Stop there! Neither Ruth nor Esther saw themselves as part of God’s plan for His people and for the salvation that would come about involving them. Isn’t that how it is with most of us? How many of us are sharply aware that we are key players, significant characters on the stage of God’s production? The world around us teaches us to be self-centred, self-concerned, seeing the world as revolving around us but the story of Esther (yes, and of Ruth) challenges us to see that there is a very much bigger picture and we are part of it. We never know the significance of our actions.

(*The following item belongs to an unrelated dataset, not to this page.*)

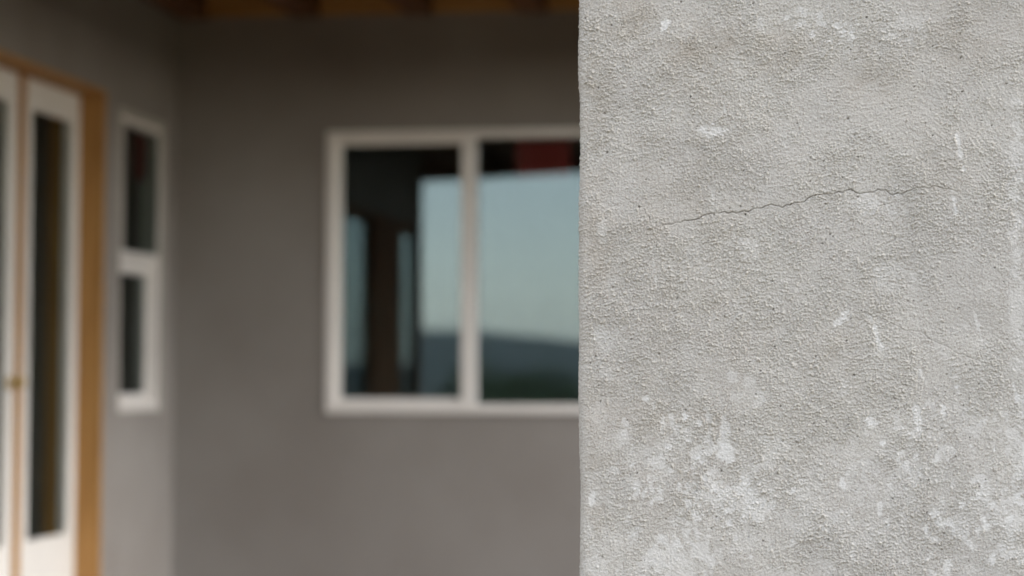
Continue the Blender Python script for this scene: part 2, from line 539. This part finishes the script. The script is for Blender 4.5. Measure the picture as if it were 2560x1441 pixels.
stroke = lic(gnoise(0.0006, 31, 0.004), 5)
lump = lic(gnoise(0.0006, 32, 0.003), 2) * .75 + gnoise(0.0006, 37, .0020) * .75
grain = gnoise(0.00065, 33, 0.0022)
grit = gnoise(0.00045, 36, 0.0012)
patch = gnoise(0.020, 34) * .7 + gnoise(0.008, 35) * .5
dens = sstep(patch, -1.3, 1.0)

# whitish lime patches and drips, plus light painted down the right arris, at the places where the photograph has them
white = np.zeros((NZ, NX))
FL = [(1665, 65, 15, 25, 1, .2), (2035, 45, 42, 36, .65, 0), (2115, 72, 38, 42, .75, 0), (1905, 60, 16, 24, .4, 0), (1785, 325, 27, 22, .75, 0), (2255, 60, 60, 35, .3, 0),
      (2105, 797, 16, 26, .85, .3), (1650, 1150, 26, 30, .85, 0), (1588, 1222, 20, 36, .95, .2), (1740, 1135, 26, 46, .8, -.3), (1720, 1075, 22, 26, .5, 0),
      (1822, 940, 24, 15, .55, .5), (1872, 958, 16, 22, .5, .2), (1845, 990, 20, 14, .45, -.3), (1900, 1000, 15, 22, .5, .4), (1765, 1235, 70, 34, .75, 0), (1860, 1255, 60, 30, .75, 0), (1705, 1300, 36, 30, .7, 0),
      (1755, 1372, 36, 52, .85, -.3), (1580, 1340, 24, 26, .7, 0), (1655, 1390, 56, 28, .7, 0), (1520, 930, 18, 22, .45, 0), (1560, 1095, 20, 24, .5, 0),
      (1525, 1190, 20, 24, .4, 0), (1930, 1140, 40, 50, .5, .4), (2000, 1230, 60, 30, .5, 0), (2130, 1180, 70, 50, .45, 0), (2100, 1290, 70, 30, .4, 0), (2340, 1145, 34, 28, .6, .4),
      (2420, 1080, 26, 26, .55, 0), (2455, 1215, 26, 44, .8, -.3), (2390, 1290, 36, 34, .5, 0), (2535, 1170, 46, 130, .7, 0), (2525, 1330, 60, 110, .65, 0), (2550, 1010, 16, 70, .7, .3),
      (2300, 1185, 50, 30, .5, 0), (2240, 1045, 12, 16, .5, 0), (1860, 610, 40, 24, .35, .5), (2190, 515, 50, 28, .4, 0), (2230, 680, 40, 30, .3, 0), (1505, 575, 20, 30, .4, 0),
      (1510, 850, 30, 40, .35, 0), (2440, 860, 40, 30, .3, 0), (2540, 640, 22, 420, .42, 0), (1680, 1420, 60, 30, .6, 0), (1480, 1420, 30, 40, .4, 0)]  # the tall right-hand strip paints the brighter corner into the colour
rf_ = random.Random(77)
FL = [(a, b, rx * .8, rz * .8, s * (.85 if b < 850 else .7), t) for (a, b, rx, rz, s, t) in FL]
for _ in range(210):
    if rf_.random() < .6: a, b = rf_.gauss(1745, 120), rf_.gauss(1225, 110)
    else: a, b = rf_.gauss(2380, 140), rf_.gauss(1210, 110)
    if a < 1475 or b < 880: continue
    FL.append((a, b, rf_.uniform(5, 13), rf_.uniform(7, 21), rf_.uniform(.35, .9), rf_.uniform(-.5, .6)))
edge_n = gnoise(0.0028, 41) * .5 + gnoise(0.0010, 42) * .35 + gnoise(0.009, 43) * .3
for (a, b, rx, rz, s, tl) in FL:
    cx, cz = face_pt(a, b)
    k = CY / F_PX * 1.03
    dx, dz = XX - cx, ZZ - cz
    ux, uz = dx * math.cos(tl) - dz * math.sin(tl), dx * math.sin(tl) + dz * math.cos(tl)
    q = np.sqrt((ux / (rx * k)) ** 2 + (uz / (rz * k)) ** 2)
    white = np.maximum(white, s * sstep(1.1 - q + edge_n * (.45 + .012 * min(rx, 60)), -.05, .65))
for (a, b, c, d, wd, s) in [(2392, 335, 2410, 425, 3.5, .9), (2380, 480, 2390, 530, 4, .9), (1962, 358, 1970, 395, 2.5, .8), (1808, 250, 1813, 280, 2.5, .6), (2176, 792, 2198, 866, 4, .85),
                         (2432, 778, 2452, 852, 4, .8), (2285, 1015, 2294, 1080, 5, .85), (2298, 930, 2312, 960, 4, .6), (2530, 960, 2552, 1040, 6, .8), (1632, 650, 1640, 720, 2, .5), (1780, 480, 1782, 510, 1.6, .5), (1725, 60, 1730, 80, 3, .4)]:
    x0_, z0_ = face_pt(a, b); x1_, z1_ = face_pt(c, d)
    t = np.clip(((XX - x0_) * (x1_ - x0_) + (ZZ - z0_) * (z1_ - z0_)) / ((x1_ - x0_) ** 2 + (z1_ - z0_) ** 2), 0, 1)
    q = np.hypot(XX - x0_ - t * (x1_ - x0_), ZZ - z0_ - t * (z1_ - z0_)) / (wd * CY / F_PX)
    white = np.maximum(white, s * .8 * sstep(1.4 - q + edge_n * 1.1, 0, 1.3))
lowz = face_pt(2000, 900)[1]
white = np.maximum(white, .22 * sstep(gnoise(0.008, 44) * .7 + gnoise(0.0025, 45) * .45 + np.clip((lowz - ZZ) / .10, -2, 1.1), .9, 2.4))

# hairline cracks
crack = np.zeros((NZ, NX))
CR = [([(1600, 578), (1640, 572), (1690, 556), (1730, 553), (1765, 540), (1790, 532), (1850, 534), (1890, 524), (1915, 514), (1940, 513), (1955, 520), (1985, 507), (2010, 503), (2030, 493), (2060, 489), (2095, 484), (2128, 475),
        (2150, 486), (2175, 482), (2205, 475), (2232, 487), (2255, 485), (2275, 477), (2310, 472), (2345, 466), (2390, 480)], 1.0),
      ([(1680, 705), (1720, 692), (1775, 698), (1820, 690), (1860, 684), (1905, 690), (1940, 688), (1985, 700)], .30),
      ([(2060, 735), (2110, 755), (2150, 780), (2180, 792), (2215, 800), (2260, 826), (2300, 832), (2345, 860), (2385, 880), (2440, 900), (2500, 930)], .36)]
rr = random.Random(5)
for pts, s in CR:
    fine = []
    for (a, b), (c, d) in zip(pts, pts[1:]):
        nn = max(2, int(math.hypot(c - a, d - b) / 9))
        for i in range(nn):
            t = i / nn
            fine.append((a + (c - a) * t, b + (d - b) * t + rr.uniform(-3.2, 3.2)))
    fine.append(pts[-1])
    for i, (p, q_) in enumerate(zip(fine, fine[1:])):
        x0_, z0_ = face_pt(*p); x1_, z1_ = face_pt(*q_)
        pad = .004
        c0, c1 = int((min(x0_, x1_) - pad - GX0) / STEP), int((max(x0_, x1_) + pad - GX0) / STEP)
        r0, r1 = int((min(z0_, z1_) - pad - FZ0) / STEP), int((max(z0_, z1_) + pad - FZ0) / STEP)
        c0, r0 = max(c0, 0), max(r0, 0)
        sx_, sz_ = XX[r0:r1, c0:c1], ZZ[r0:r1, c0:c1]
        t = np.clip(((sx_ - x0_) * (x1_ - x0_) + (sz_ - z0_) * (z1_ - z0_)) / ((x1_ - x0_) ** 2 + (z1_ - z0_) ** 2 + 1e-12), 0, 1)
        q = np.hypot(sx_ - x0_ - t * (x1_ - x0_), sz_ - z0_ - t * (z1_ - z0_))
        fade = s * (.95 + .25 * math.sin(i * .9) * math.sin(i * .37 + 1)) * min(1, .25 + 4 * min(i, len(fine) - i) / len(fine))
        crack[r0:r1, c0:c1] = np.maximum(crack[r0:r1, c0:c1], fade * np.clip(1.2 - q / 0.00062, 0, 1))

AMP = (0.76 + 0.50 * dens) * (1 - 0.45 * np.clip(white, 0, 1))
def grains(rad, count, seed, height):
    r = np.random.default_rng(seed)
    w = (0.25 + dens) * (1 - .6 * np.clip(white, 0, 1)) * np.exp(.6 * gnoise(0.0045, seed + 100))
    cdf = np.cumsum(w.ravel()); cdf /= cdf[-1]
    idx = np.searchsorted(cdf, r.random(count))
    imp = np.zeros(NZ * NX); np.add.at(imp, idx, r.uniform(.45, 1.1, count)); imp = imp.reshape(NZ, NX)
    kx = np.minimum(np.arange(NX), NX - np.arange(NX))[None, :] * STEP; kz = np.minimum(np.arange(NZ), NZ - np.arange(NZ))[:, None] * STEP
    ker = np.sqrt(np.clip(1 - (kx ** 2 + kz ** 2) / rad ** 2, 0, 1))
    return height * np.tanh(np.fft.ifft2(np.fft.fft2(imp) * np.fft.fft2(ker)).real.clip(0))
GR = grains(0.0007, 75000, 71, .0009) + grains(0.0010, 9000, 72, .0011) + grains(0.0015, 800, 73, .0013)
GR = GR * (1 + .22 * np.clip(grit, -1.5, 1.5))
HH = (0.00011 * np.clip(stroke, -1.5, 2.6) + 0.0003 * sstep(lump, 0.75, 1.9) + GR + 0.00016 * np.clip(grit, -1.5, 2.2)) * AMP
HH += 0.0011 * gnoise(0.035, 52) * .6 + 0.00045 * gnoise(0.010, 53) * .6
pits = sstep(gnoise(0.0008, 54, 0.0025), 2.55, 3.3)
HH -= 0.0030 * pits
HH -= 0.0022 * crack
sand = np.clip(GR / .0011, 0, 1)
# old brown staining, strongest at the upper left, plus shade painted down the left arris
stain_and_shade = np.zeros((NZ, NX))
for (a, b, rx, rz, s) in [(1540, 45, 110, 70, .8), (1800, 130, 230, 60, .75), (2420, 70, 150, 90, .55), (1490, 700, 60, 900, .55), (1700, 700, 260, 900, .30), (2190, 190, 130, 80, .35), (2100, 880, 160, 120, .25), (1600, 1050, 170, 90, .4), (2330, 420, 120, 120, .2)]:
    cx, cz = face_pt(a, b)
    k = CY / F_PX
    stain_and_shade = np.maximum(stain_and_shade, s * np.exp(-((XX - cx) / (rx * k)) ** 2 - ((ZZ - cz) / (rz * k)) ** 2))
stain_and_shade = np.clip(stain_and_shade * (1 + .30 * gnoise(0.016, 61) + .20 * gnoise(0.004, 62)), 0, 1)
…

I can never forget the story of a man who had a lorry that he used to pick up young people, to take them to the church young people’s group, week in week out. One young man wasn’t particularly interested, so the story goes I believe, but went along and got saved at the church, but if the man with his lorry hadn’t persisted and been a servant for the kids, that young man wouldn’t have been saved. And that young man? Billy Graham, who went on to be God’s instrument as the greatest evangelist in history! Did that man with his lorry understand what he was doing and what would follow? Almost certainly not. We have small parts to play but they may have massive significance. They may be difficult parts to play but God’s grace and protection is always there.